The Lure of Mob Mentality

by Philosophy

Nobody holds to a belief that they knowingly acknowledge is wrong or inaccurate. There is an emotional and identity-defining weight attached to each belief. For every incremental increase in resources (time, energy, money, relationships) spent on maintaining a belief, the greater the feeling of attachment and the less likely a person is ever to question the legitimacy of their claim. What area of life the belief connects to is incidental, what matters is the felt feeling of attached weight, the degree of importance a person places on it. This mounting pressure encourages us to bond together in groups, to spread the weight among the like-minded.

A mob is any group of people holding to a particular belief or set of beliefs, with the primary purpose being abject support of said belief with a demand for purity. This support may masquerade at times under the guise of rational inquiry, with questions often in the form of conspiracy building, but it is the purity standard that makes it into a mob-mentality. The belief cannot be questioned and stands as the means to differentiate the ‘true’ from the ‘false’ believers.

While for some the immediate example of a cult comes to mind, this behavior is not found only in religious groups, but is intrinsic to humanity. Political ideologies? Go to a rally and the lessening sense of individuation combined with an increase in emotional fervor will have you feeling larger than yourself. For that matter, many music concerts can encourage a similar feeling with rhythms of sound and body melting the barriers between self and other. In either situation, if you were to dare question what was going on, let there be no doubt you’d be met with varying degrees of anger and violence of one form or another.

 

A mob need not be a large group either. If you’ve ever met that couple utterly convinced of the rightness of their job venture or the sanctity of how they treat others despite chaos all around them, you know what abject support and purity looks like. Further, mobs are not constrained by physical proximity, as any social media messaging board or comment section can attest to.

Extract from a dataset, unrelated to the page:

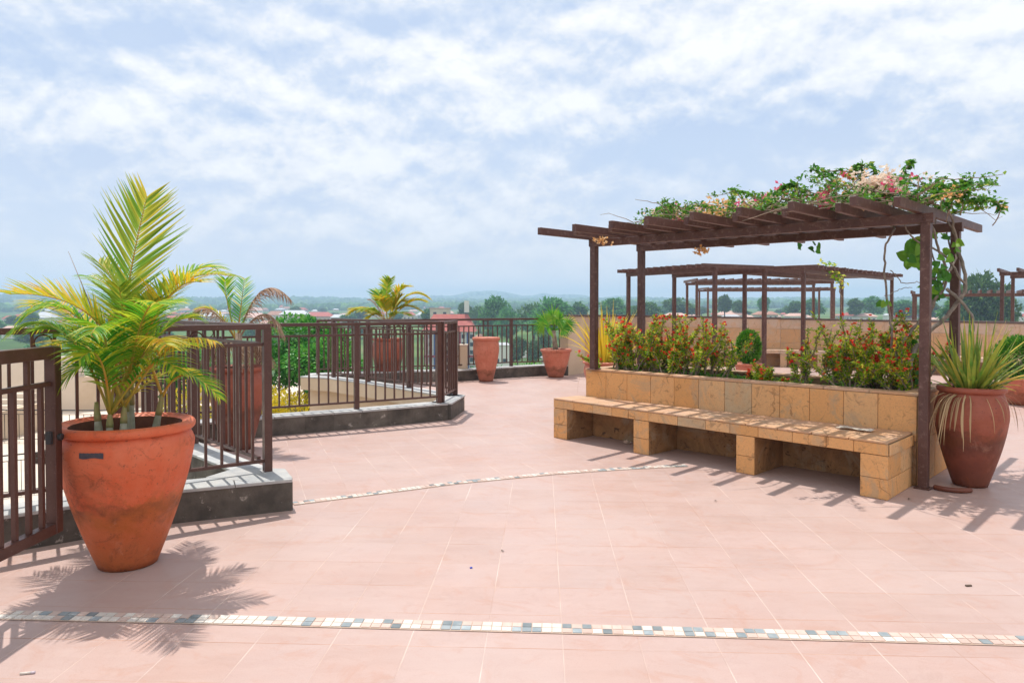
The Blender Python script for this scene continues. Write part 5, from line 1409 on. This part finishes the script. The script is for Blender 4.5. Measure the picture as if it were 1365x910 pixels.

“Individually and collectively, our very existence depends on our ability to reach accurate conclusions about the world around us.” (Schulz, 2010, p.4) Unfortunately accuracy is as much a question of individual perception as it is about representing fully the myriad connections of reality. We search for information that supports the beliefs we already hold (confirmation bias) or to add other beliefs that support an overall worldview (internal coherence). Contrary to some who think bias is an act one consciously engages in, it is instead an inevitable and universal behavior. The question is not whether one is engaging in bias, it is the depth of one’s awareness of doing so and desire/intent to mitigate it in some way.

A piece of information ‘makes sense’ or a new belief ‘holds together’ based on the  emotional criteria of whether such aligns with a personal identity or felt sense of self. As stated previously, this weight can be overwhelming, particularly when faced with a broader reality of facts and people that either don’t fit the worldview or are in vocal disagreement. The mob is a rescue from the uncertainty brought up by contrary information, a balm to the anxiety induced by skeptical inquiry.

Skepticism has two paths of discovery. The first is universal and exists alongside bias, where instead of focusing attention only on that evidence which is supportive, it draws the mind’s eye to all that doesn’t. The second is an active pursuit, a willful conscious deliberation upon what doesn’t fit in one’s beliefs, joined with a humility based on the long litany of historical protestations of having found truth only to be later chagrined at falling short.

Universal Skepticism is a form of psychological scientific method, parsing out the outliers in experience and shifting one’s worldview to allow for growth and change. Willful Skepticism is far more rare and often, despite boasts to the contrary, little more powerful than the Universal. A significant factor in how far skepticism plows the field of beliefs is the depth of one’s identification with the mob.

Remember that the mob is characterized by abject support and purity. If one looks around and sees in their friends, acquaintances, online communities, etc., little to no questioning of fundamental beliefs, then the mob is likely to be called home. If those who disagree are slandered, name-called, inferred or directly declared as being deficient in reason and intelligence, then it is the mob that one is part of. If one believes that their group is set against by the forces of the world in an US vs Them battle for the future of a family, community or nation, it is the mob that is being held close.

The mob is a haven precisely because it is based on one of the greatest feelings in life: that of believing one is right. Skepticism, both Universal and Willful, is the exact opposite: believing that no single or set of beliefs is ever absent the potential for being inaccurate in whole or in part. The mob is not contrary to humanity any more than skeptical inquiry is, though most certainly they each strengthen different features and encourage different behavior. The kind of person and community grown will be determined by the resources placed in pursuit of one over the other.

References:

Schulz, Kathryn (2010-05-25). Being Wrong: Adventures in the Margin of Error. HarperCollins. Kindle Edition.